G.C. … ed è proprio questo che personalmente mi commuove vedendo il film. Quelle facce. Quei corpi. Quello slancio. Quell’idea di fabbrica che ambiva a non essere soltanto un luogo di lavoro, ma anche a dare una risposta ai bisogni sociali della collettività…

 

S.S. Ma poi arriva il 1973, con le domeniche a piedi e gli allarmi ambientalisti, che ci risvegliano e ci ricordano che le carcasse delle auto rottamate gettate nel mar Tirreno sono il sintomo di un galoppo impazzito. Il tanto decantato “miracolo italiano” si interrompe e inizia la coscienza critica.

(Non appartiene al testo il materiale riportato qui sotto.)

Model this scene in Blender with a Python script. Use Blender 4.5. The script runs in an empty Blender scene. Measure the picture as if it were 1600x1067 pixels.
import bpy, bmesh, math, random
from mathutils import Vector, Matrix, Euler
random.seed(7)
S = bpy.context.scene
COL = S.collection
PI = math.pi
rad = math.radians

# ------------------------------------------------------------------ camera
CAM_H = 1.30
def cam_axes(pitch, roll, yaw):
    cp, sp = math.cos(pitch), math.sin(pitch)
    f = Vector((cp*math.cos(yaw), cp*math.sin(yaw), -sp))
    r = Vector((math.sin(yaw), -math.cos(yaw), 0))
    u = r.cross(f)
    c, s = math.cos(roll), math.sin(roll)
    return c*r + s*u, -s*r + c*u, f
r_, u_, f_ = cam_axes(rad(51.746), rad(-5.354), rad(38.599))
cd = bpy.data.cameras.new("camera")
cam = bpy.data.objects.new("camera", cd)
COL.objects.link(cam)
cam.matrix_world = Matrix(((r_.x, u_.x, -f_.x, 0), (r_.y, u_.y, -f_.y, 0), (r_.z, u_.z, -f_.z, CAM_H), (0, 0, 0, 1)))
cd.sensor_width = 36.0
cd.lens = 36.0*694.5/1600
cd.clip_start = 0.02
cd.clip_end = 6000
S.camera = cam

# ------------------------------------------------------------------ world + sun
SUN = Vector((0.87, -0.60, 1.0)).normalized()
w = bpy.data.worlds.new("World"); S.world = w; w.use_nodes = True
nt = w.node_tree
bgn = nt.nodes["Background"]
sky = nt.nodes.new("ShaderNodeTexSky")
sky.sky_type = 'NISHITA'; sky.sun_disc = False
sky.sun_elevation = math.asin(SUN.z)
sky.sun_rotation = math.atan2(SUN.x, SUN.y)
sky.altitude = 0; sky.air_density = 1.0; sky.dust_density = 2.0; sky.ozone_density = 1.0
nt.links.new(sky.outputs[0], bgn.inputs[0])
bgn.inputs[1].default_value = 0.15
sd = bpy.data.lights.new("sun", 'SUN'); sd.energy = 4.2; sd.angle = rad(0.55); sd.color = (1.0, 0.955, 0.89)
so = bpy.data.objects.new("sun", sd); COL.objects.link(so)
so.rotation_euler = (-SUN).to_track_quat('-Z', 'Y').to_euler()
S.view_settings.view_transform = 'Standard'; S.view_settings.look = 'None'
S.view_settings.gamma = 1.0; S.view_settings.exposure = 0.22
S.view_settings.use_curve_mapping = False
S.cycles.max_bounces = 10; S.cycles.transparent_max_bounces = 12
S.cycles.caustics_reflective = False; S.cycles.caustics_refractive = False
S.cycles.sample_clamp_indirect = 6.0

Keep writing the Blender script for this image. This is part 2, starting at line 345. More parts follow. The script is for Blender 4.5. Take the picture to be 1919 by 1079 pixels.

Di colpo, tutte le cose che sembravano bellissime mostrano sfaccettature orrende. Lo dice bene Giorgio Bocca nel finale del film: “Ci eravamo lasciati trascinare dalle speranze e dalla ingenuità. La corsa verso il futuro era davvero spericolata”. A partire dagli anni settanta, non a caso, si comincia a vedere ciò che prima non si era voluto vedere: i casermoni abitativi, le fabbriche cattedrali, le trivelle che profanano le campagne, il consumismo da Carosello, la difficile integrazione sociale degli immigrati… È la fine dell’Italian dream?

 

G.C. Probabilmente sì. Ma un film come La zuppa del demonio ha il pregio di ricordarci che questo sogno – per quanto distorto – c’è stato. Non solo: Ferrario ci ricorda l’attenzione e la cura con cui le aziende raccontavano se stesse, e celebravano una sorta di epos del lavoro attraverso rapporti virtuosi con cineasti, scrittori, musicisti, intellettuali. A me del film rimane soprattutto questo. La capacità di raccontare l’industria dall’interno, con sapienza tecnica e passione creativa, nella consapevolezza che non c’è né progresso né sviluppo se non li si sa raccontare, se non si decide che per raccontarli (e per raccontarsi) bisogna investire risorse, e che la comunicazione di sé non è un optional facoltativo ma uno degli elementi fondativi dell’identità e del successo di un’impresa come di una persona. È questa consapevolezza, credo, che il film di Ferrario dovrebbe indurci a ritrovare.